At the end of January, President Donald Trump signed an executive order temporarily suspending virtually all travel to the US from Iran and six other Muslim-majority countries. As a reciprocal measure, Tehran suspended some US visas and declared its own travel ban. It remains to be seen how long any of these measures persist, but companies are anticipating a major decrease in cultural and economic interchange between the two countries, compared to the more open environment that was established by the Iran nuclear deal spearheaded by Mr. Trump’s predecessor.

Interestingly, even as Iran was retaliating against the travel ban, some officials made a point of saying that American companies were nonetheless still welcome to invest in the Iranian oil industry or to otherwise do business with the Islamic Republic. A sale of nearly 100 commercial aircraft is still expected to go forward between Iran and the Seattle-based manufacturer Boeing, although some in the US government are opposed to such exchanges and may still try to obstruct the sale.

But regardless of the status of prospective American investment in Iran, the greatest effects of the nuclear deal involve companies from elsewhere in the West, many of which have tentatively pursued opportunities since the implementation of the agreement in January of last year. Market Realist reported on Thursday that Iranian oil officials were still insisting that Western energy companies were interested in such investments. However, other reports suggest that the many such companies are retreating from nascent plans, out of fear that the renewed animosity between Iran and the US will give rise to expanded sanctions enforcement and other barriers to trade.

This claim was seemingly backed up by Reuters, at least where the French energy giant Total is concerned. The report noted that the company is planning to give a final decision this summer on a prospective two billion dollar gas project investment. But the decision remains up in the air, and Total indicates that the greatest determining factor will be whether the US renews the sanctions relief that was put in place for 18 months under the nuclear deal, pending reauthorization.

The situation faced by Total is probably shared by the vast majority of prospective Western investors. Their near-future relationships with the Islamic Republic, then, will depend on how effectively the other six parties to the nuclear agreement can defend against pressure from the new presidential administration in the US. While campaigning for office, President Trump repeatedly referred to the Joint Comprehensive Plan of Action as the worst deal ever negotiated. He also promised to change its terms, though following through on such a promise would require building consensus among Britain, France, Germany, and – what’s more difficult – Russia and China.

After Trump’s victory, there was some discussion of the possibility of his supposed relationship with Russia being an asset in convincing it to scale back existing levels of support for Iran. So far, though, this has not happened, and during a visit on Wednesday to Moscow, Iranian Deputy Foreign Minister Abbas Araqchi specifically praised the Russians for their defense of the JCPOA, according to IFP News.
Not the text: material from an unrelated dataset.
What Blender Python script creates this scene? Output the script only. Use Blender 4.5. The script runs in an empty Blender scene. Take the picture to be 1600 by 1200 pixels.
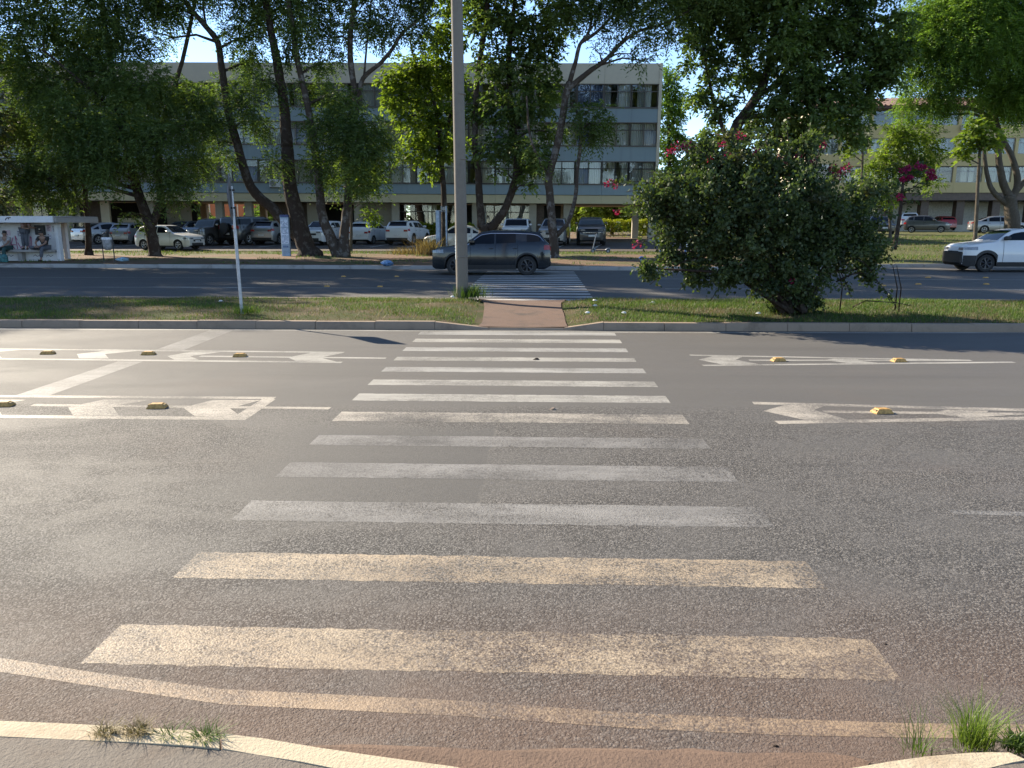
import bpy, math, random
import numpy as np
from math import sin, cos, pi, radians, atan2, sqrt, hypot
from mathutils import Vector, Matrix

random.seed(7)
RNG = np.random.default_rng(11)
SC = bpy.context.scene
COL = SC.collection

# ------------------------------------------------------------------ camera
EYE = 1.7
YAW = radians(2.1)
PITCH = math.atan(248 / 1202)
FPX = 1202.0
cd = bpy.data.cameras.new('camera')
cd.sensor_width = 36.0
cd.lens = FPX / 1600 * 36.0
cd.clip_start = 0.05
cd.clip_end = 3000
cam = bpy.data.objects.new('camera', cd)
COL.objects.link(cam)
cam.location = (0, 0, EYE)
cam.rotation_euler = (pi / 2 - PITCH, 0, YAW)
SC.camera = cam

# ------------------------------------------------------------------ sky, sun, exposure
SUN_TO = Vector((-0.808, 0.589, 0)).normalized()
ELEV = radians(31.2)
wd = bpy.data.worlds.new('World')
SC.world = wd
wd.use_nodes = True
wn = wd.node_tree
wn.nodes.clear()
wo = wn.nodes.new('ShaderNodeOutputWorld')
bg = wn.nodes.new('ShaderNodeBackground')
sky = wn.nodes.new('ShaderNodeTexSky')
sky.sky_type = 'NISHITA'
sky.sun_disc = False
sky.sun_elevation = ELEV
sky.sun_rotation = atan2(SUN_TO.x, SUN_TO.y)
sky.altitude = 1100
sky.air_density = 0.85
sky.dust_density = 0.0
sky.ozone_density = 2.2
bg.inputs['Strength'].default_value = 0.11
# broken white cloud over the whole dome
tc = wn.nodes.new('ShaderNodeTexCoord')
mp = wn.nodes.new('ShaderNodeMapping')
mp.inputs['Scale'].default_value = (1.0, 1.0, 2.2)
cn = wn.nodes.new('ShaderNodeTexNoise')
cn.inputs['Scale'].default_value = 2.6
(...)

In this sense, Iran’s retention of friendly relations with Moscow could be instrumental in the retention of its burgeoning business relationships with the Eurozone. But at the same time, Iran’s Eastern alliances are also potential sources of both military and economic leverage in the event that its relations with the West continue to break down. This is a fact that the Trump administration has arguably begun to shine light upon, as evidenced by a Washington Times report describing how some of the administration’s sanctions on Iran’s ballistic missiles were directed against Chinese nationals, and possibly also a Chinese front company.

This report of Chinese involvement in the Iranian ballistic missile program is backed up by earlier documents including a 2009 State Department cable that said, “Chinese firms over the past year have offered or sold [Missile Technology Control Regime]-controlled and non-annex items to ballistic missile-related entities in foreign countries, including Iran.” And while this quotation says nothing of the involvement of the Chinese state structure, there have been increasing signs of Iranian-Chinese alliance in the subsequent years, including joint military drills in the Persian Gulf.

Meanwhile, Iranian economic exchanges with the Chinese have expanded as well, and have come to include other mutual partners in the region. On Thursday, the Times of Islamabad reported that the Iranian consul in Pakistan had expressed renewed interest in what’s known as the China-Pakistan Economic Corridor. Meanwhile, Reuters reported that Iran had reached out to some of its traditional Arab adversaries in the Persian Gulf region, and had received a warm reception, even if a tentative one, from the government of Kuwait.

While Arab cooperation would be more difficult to obtain for Iran and would come with attendant risks related to the traditional relationship between those countries and the US, all of this represents opportunities for Iran to seek economic leverage elsewhere in the event that the Trump administration slows or halts Western investment. Thus, these other areas of Western influence will be areas that the administration will likely have to address after the fact.